-- start of Dataset rows --

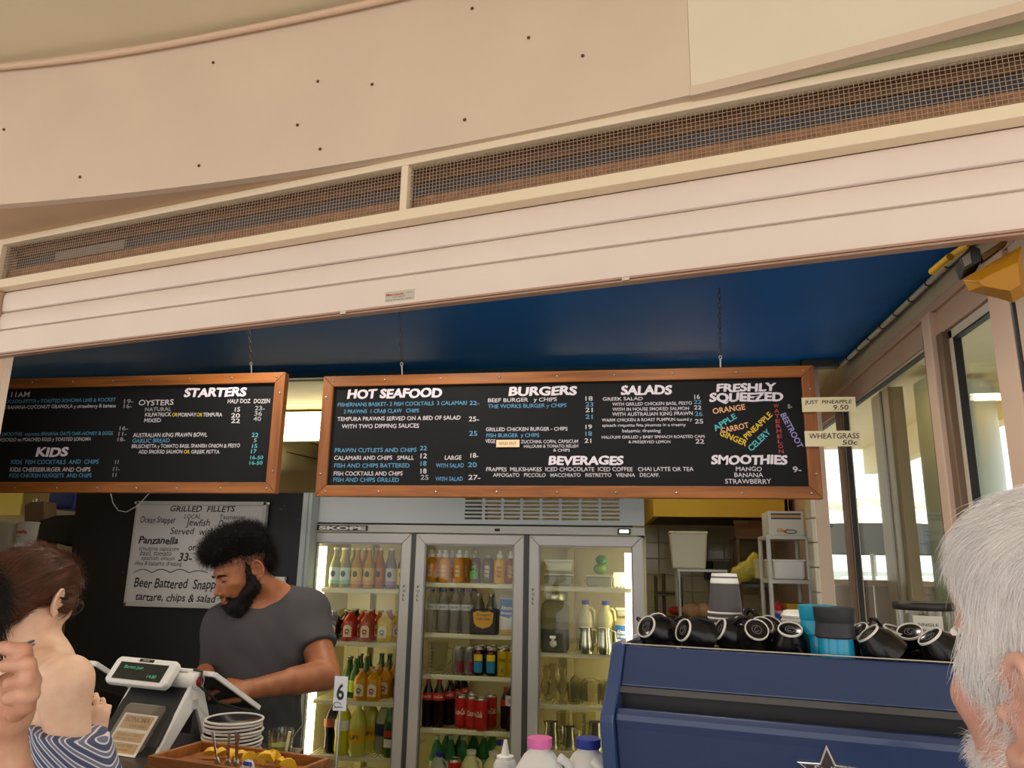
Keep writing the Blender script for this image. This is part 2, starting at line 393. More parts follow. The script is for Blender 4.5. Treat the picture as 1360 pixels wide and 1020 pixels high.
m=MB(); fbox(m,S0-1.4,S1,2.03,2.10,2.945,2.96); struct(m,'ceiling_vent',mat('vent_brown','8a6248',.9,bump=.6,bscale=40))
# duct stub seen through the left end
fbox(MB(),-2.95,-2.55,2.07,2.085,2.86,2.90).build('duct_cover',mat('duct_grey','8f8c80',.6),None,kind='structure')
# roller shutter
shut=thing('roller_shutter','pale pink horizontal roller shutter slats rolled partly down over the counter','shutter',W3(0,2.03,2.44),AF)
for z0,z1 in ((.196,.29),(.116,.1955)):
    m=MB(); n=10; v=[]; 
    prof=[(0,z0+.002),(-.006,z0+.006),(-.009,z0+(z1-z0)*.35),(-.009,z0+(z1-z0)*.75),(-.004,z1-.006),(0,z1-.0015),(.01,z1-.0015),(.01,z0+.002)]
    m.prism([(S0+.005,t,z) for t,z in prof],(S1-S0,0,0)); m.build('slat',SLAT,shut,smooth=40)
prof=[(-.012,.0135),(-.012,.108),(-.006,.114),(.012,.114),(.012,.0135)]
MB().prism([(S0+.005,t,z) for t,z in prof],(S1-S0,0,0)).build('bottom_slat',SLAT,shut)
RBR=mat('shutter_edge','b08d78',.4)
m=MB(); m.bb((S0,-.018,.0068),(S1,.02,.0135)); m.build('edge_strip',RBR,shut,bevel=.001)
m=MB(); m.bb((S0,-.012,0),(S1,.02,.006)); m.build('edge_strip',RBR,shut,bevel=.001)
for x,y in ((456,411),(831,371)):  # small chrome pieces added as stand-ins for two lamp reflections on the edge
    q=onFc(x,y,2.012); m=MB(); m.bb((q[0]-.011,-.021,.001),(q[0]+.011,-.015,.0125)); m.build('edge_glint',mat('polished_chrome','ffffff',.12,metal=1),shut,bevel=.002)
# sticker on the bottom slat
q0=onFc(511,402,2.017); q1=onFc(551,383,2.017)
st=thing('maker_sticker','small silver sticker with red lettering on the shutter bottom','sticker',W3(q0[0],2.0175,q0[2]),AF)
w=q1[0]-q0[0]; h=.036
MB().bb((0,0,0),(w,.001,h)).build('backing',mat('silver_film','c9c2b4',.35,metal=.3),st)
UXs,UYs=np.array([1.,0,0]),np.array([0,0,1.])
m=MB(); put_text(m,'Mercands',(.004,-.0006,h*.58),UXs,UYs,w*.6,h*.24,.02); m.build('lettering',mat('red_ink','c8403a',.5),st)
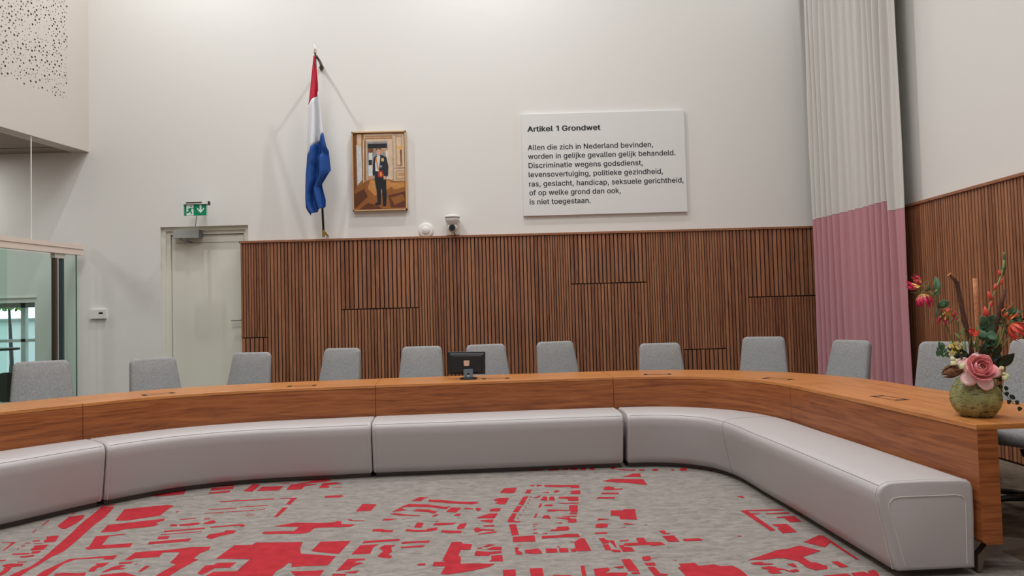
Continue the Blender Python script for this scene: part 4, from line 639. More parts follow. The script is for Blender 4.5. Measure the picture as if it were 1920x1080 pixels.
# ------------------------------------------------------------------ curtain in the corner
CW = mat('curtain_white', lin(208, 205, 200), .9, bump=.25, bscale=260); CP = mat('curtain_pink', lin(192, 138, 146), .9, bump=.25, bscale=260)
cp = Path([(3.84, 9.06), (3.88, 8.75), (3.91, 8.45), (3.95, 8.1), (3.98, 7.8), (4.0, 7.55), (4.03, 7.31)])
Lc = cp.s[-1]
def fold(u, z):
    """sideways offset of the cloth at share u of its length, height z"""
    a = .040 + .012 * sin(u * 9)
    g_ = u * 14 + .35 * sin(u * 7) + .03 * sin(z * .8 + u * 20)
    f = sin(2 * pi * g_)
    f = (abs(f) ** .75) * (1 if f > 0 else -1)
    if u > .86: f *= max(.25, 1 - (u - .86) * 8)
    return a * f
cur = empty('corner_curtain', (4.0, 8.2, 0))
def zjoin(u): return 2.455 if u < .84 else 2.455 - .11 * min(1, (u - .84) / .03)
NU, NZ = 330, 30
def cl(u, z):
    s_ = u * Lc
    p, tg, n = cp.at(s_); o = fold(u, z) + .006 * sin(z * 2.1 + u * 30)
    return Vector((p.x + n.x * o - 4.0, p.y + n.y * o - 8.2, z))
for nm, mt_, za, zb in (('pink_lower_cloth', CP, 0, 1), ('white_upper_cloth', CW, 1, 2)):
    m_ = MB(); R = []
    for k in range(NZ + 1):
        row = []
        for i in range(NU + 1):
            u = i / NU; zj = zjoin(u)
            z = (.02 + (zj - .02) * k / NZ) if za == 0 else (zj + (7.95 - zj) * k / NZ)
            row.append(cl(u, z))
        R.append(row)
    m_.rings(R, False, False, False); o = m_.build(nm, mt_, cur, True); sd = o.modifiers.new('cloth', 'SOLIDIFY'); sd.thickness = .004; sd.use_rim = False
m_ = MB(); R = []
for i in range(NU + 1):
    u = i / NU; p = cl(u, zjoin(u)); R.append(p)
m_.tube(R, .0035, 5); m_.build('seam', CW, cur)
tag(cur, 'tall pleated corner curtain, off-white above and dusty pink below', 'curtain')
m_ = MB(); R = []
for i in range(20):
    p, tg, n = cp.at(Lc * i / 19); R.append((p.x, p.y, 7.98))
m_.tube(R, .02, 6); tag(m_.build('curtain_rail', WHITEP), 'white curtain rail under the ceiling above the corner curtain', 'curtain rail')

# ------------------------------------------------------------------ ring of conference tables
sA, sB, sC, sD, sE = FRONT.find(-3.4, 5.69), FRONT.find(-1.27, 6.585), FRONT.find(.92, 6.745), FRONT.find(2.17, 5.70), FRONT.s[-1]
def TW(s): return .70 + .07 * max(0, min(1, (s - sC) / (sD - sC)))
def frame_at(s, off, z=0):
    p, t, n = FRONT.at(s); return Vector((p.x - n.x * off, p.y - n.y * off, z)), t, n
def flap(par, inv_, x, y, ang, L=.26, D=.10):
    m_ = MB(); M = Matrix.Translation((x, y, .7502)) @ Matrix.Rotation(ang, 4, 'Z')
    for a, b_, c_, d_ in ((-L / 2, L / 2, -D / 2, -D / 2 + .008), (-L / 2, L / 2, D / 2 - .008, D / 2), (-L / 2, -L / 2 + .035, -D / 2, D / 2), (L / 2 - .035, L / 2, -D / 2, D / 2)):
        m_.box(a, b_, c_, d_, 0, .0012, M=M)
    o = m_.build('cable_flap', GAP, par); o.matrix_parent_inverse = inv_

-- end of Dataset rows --
-- start of Dataset rows --

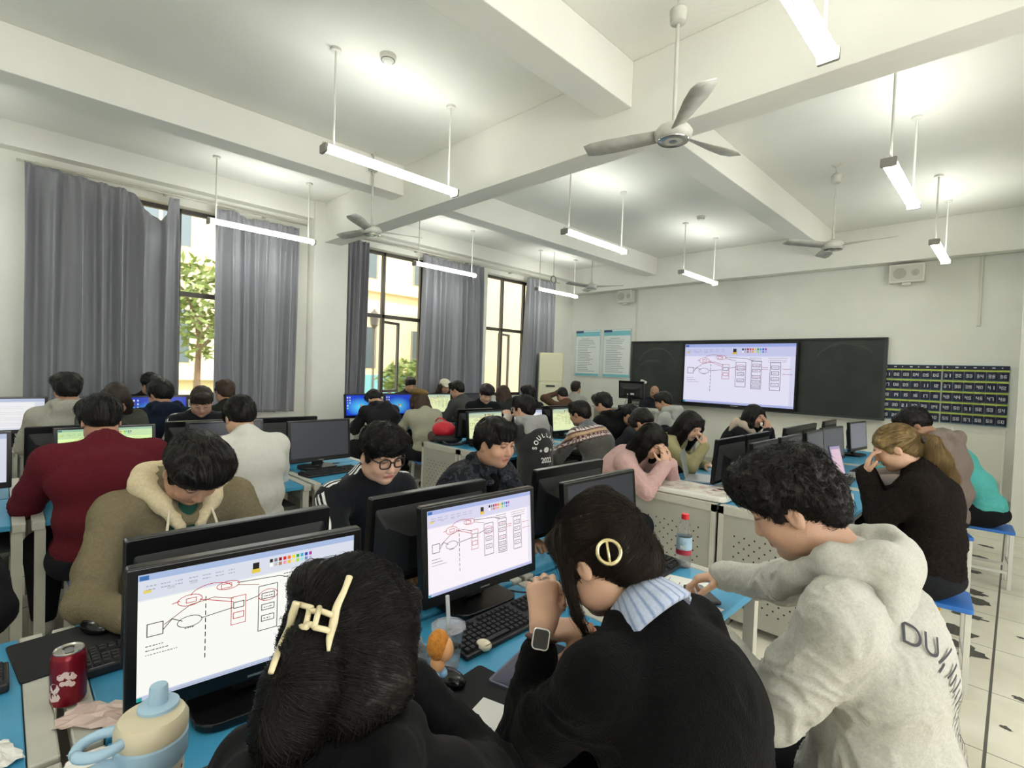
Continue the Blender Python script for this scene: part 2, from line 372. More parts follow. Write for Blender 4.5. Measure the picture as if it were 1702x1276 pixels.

-- end of Dataset rows --

> What you are asked to do
Look above for lines with the word "Python" and copy them all.

> Result
Continue the Blender Python script for this scene: part 4, from line 639. More parts follow. The script is for Blender 4.5. Measure the picture as if it were 1920x1080 pixels.
Continue the Blender Python script for this scene: part 2, from line 372. More parts follow. Write for Blender 4.5. Measure the picture as if it were 1702x1276 pixels.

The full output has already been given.